The Wall Street Journal reports that staff pushback at Ogilvy was not strong enough to topple management’s decision to keep the U.S. Customs and Border Protection as a client.
Ogilvy’s CBP contract is valued at more than $12 million, and is expected to generate around $1 million in annual fees for the agency.
“Some of you feel strongly that we should stop working for CBP,” Ogilvy Chief Executive John Seifert said to employees in a memo explaining the decision. “While I do understand and appreciate this point of view, I have concluded that our work for CBP is genuinely intended to improve the quality of this government agency’s public services. And we should continue to do all we can to support this objective.”
“Our assignment focuses exclusively on hiring better and more diverse applicants across the CBP organization; it does not include any work related to CBP detention operations,” he wrote.
Maybe Ogilvy’s Staff Was Also Rejecting “The Work”
The assignment could prove interesting, from a purely advertising problem-solving POV. I mean, how do you make guarding the border appear to be an appealing job, especially when the stated goal is to broaden the organization’s reach and appeal?
Not like this, is the short answer.
This could be an ad for the Marines, the NRA, or a GOP Congressman. It relies on tired assumptions and in no way reveals anything new or interesting about the problems at the border, or how we as a nation intend to solve them.
The main appeal, according to the commercial, is the ability to ride around on ATVs while packing heat. The commercial makes a mockery of CPB’s real work, falsely projecting a Western mythical narrative on top of life-and-death current events.
To add to the reliance on tropes, the copy sadly goes on a bender too. “This isn’t just a job. It’s a calling. Because we’re protecting more than a line on a map. But a way of life. Ours.” The line starts soft and it gets worse from there. All low-paying jobs are a calling. How else do you get people to accept them?
It gets worse. The “more than a line on a map” crapstick, followed by the accent on the possessive—Ours—is verbal garbage. Lines on maps change routinely throughout history. It’s human nature that stays the same.

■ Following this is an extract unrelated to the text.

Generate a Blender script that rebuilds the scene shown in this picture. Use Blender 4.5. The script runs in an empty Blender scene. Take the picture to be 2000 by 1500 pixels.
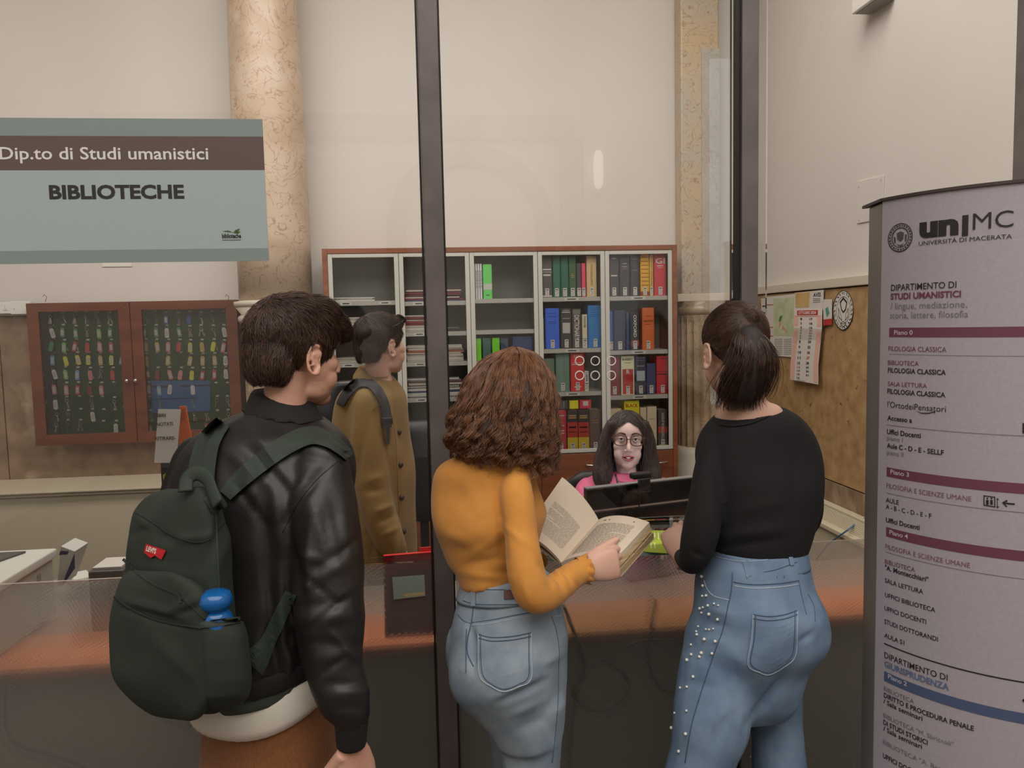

The Work Also Needs To Be Smarter, Braver, and Bolder
What kind of people do we, The People, want to help enforce our borders? It depends on who you ask. If you ask me, I’d like to recruit thousands of humanitarians who speak Spanish. Our best new agents might come from churches, non-profits, health care organizations, and universities.
But CPB isn’t on this page today. CPB and the people in advertising who work closely with them, are more than fine with the idea of a smarter, braver, and bolder police officer. In the abstract, I am also perfectly fine with smarter, braver, and bolder officers at the border. Actually, I’m for thousands of them, as long as they all are ready and willing to use their brains and their hearts to welcome tired and scared refugees and help them start their journey through our horribly complex and racist immigration system.
As for the actual policing work that these officers will do, let’s turn their full attention to the human traffickers, and all who currently profit from this tragedy. That’s investigative work and field work that isn’t simple nor easy to solve.